» WORK INSTRUCTIONS: Go through the material below and copy all lines with "scene".

» DATA EXCERPT:

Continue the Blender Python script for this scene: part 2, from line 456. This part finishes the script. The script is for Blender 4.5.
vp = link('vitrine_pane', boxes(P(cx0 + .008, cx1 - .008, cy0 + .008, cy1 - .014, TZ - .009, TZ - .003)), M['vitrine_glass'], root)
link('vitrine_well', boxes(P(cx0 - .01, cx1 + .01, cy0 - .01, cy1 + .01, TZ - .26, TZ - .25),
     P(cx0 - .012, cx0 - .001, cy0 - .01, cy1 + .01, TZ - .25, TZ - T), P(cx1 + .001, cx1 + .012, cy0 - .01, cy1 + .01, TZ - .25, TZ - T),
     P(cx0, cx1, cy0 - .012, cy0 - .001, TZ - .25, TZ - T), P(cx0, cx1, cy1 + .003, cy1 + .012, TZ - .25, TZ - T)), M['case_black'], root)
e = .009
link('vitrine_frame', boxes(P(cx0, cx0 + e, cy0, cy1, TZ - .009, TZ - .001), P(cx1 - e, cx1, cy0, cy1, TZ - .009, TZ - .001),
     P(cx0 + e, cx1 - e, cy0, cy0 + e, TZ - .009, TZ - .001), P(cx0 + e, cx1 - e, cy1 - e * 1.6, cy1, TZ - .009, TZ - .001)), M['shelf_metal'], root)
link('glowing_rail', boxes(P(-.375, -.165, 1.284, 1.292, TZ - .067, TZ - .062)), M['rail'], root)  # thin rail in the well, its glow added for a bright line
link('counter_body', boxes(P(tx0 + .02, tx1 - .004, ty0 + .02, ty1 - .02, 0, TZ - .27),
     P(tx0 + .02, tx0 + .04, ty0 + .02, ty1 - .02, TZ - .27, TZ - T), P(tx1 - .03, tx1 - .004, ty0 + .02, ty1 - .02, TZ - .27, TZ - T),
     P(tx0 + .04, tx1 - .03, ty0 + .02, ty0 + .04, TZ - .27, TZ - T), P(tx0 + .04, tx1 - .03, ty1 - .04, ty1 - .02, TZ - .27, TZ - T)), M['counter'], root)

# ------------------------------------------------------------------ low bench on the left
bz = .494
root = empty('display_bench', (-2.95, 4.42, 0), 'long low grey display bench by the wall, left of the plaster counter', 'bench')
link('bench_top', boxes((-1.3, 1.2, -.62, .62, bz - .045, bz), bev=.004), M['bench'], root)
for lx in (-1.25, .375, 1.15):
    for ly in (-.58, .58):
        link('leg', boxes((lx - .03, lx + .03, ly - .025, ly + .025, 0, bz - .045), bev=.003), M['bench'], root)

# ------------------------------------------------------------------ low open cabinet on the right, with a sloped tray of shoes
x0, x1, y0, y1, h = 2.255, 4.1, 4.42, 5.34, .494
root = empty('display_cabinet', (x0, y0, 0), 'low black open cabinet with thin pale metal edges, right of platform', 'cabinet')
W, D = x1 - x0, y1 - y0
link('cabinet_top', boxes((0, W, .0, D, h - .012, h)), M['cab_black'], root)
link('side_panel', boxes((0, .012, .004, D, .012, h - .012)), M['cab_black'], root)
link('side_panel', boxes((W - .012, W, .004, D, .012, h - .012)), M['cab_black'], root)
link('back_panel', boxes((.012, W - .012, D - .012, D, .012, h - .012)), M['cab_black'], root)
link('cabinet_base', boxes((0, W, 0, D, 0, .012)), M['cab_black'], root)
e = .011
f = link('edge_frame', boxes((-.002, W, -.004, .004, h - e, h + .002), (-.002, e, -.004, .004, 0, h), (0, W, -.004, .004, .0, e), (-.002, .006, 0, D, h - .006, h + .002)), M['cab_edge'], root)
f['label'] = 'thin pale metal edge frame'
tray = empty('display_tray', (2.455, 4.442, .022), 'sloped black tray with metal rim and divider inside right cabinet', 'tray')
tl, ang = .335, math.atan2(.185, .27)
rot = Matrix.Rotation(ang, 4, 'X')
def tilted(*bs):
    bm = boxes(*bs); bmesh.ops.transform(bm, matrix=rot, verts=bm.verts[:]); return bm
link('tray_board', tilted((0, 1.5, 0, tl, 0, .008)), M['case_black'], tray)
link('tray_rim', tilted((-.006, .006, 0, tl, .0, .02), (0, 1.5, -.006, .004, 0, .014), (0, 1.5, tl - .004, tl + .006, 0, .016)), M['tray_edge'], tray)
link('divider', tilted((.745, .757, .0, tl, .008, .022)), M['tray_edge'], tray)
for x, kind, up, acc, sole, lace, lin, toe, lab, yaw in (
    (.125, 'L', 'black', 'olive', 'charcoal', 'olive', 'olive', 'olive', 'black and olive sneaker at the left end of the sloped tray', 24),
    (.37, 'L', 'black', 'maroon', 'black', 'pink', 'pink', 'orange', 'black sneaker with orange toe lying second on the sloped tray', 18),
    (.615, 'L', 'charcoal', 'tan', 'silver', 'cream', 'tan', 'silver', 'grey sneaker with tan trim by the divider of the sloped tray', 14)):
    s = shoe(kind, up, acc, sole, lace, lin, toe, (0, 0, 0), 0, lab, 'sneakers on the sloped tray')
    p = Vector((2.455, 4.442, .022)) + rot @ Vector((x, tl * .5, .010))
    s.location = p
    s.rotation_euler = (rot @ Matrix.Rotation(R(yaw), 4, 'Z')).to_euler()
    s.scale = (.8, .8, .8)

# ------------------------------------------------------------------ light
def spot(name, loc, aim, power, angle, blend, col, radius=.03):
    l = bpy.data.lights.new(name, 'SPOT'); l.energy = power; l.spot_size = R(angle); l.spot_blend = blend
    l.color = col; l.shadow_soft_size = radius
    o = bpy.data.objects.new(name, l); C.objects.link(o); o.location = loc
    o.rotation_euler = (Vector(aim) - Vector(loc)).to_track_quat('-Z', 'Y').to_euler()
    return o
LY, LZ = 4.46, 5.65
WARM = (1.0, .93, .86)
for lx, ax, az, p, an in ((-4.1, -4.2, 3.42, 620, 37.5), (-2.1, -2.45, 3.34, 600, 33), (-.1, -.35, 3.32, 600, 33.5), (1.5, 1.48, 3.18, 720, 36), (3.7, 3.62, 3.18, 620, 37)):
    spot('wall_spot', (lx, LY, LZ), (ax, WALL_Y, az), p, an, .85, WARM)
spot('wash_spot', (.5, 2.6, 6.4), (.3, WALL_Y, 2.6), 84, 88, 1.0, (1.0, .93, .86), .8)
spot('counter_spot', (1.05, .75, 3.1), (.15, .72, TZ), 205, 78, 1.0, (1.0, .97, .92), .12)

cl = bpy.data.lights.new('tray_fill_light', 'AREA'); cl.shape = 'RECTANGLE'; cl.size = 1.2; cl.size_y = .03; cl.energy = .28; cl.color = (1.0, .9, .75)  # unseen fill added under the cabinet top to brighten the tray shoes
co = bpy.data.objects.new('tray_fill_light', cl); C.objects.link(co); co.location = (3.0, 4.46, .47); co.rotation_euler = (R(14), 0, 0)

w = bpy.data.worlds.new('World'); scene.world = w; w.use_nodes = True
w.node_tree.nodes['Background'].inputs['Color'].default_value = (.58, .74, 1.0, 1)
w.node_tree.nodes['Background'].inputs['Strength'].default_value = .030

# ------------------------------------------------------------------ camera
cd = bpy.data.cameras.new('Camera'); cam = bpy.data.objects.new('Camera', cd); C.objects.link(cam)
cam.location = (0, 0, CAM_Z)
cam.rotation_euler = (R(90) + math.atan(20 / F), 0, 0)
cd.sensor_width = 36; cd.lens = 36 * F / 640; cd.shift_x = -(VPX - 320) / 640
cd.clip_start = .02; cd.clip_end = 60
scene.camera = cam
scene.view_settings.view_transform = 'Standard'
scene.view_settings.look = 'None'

» REPLY:
Continue the Blender Python script for this scene: part 2, from line 456. This part finishes the script. The script is for Blender 4.5.
w = bpy.data.worlds.new('World'); scene.world = w; w.use_nodes = True
scene.camera = cam
scene.view_settings.view_transform = 'Standard'
scene.view_settings.look = 'None'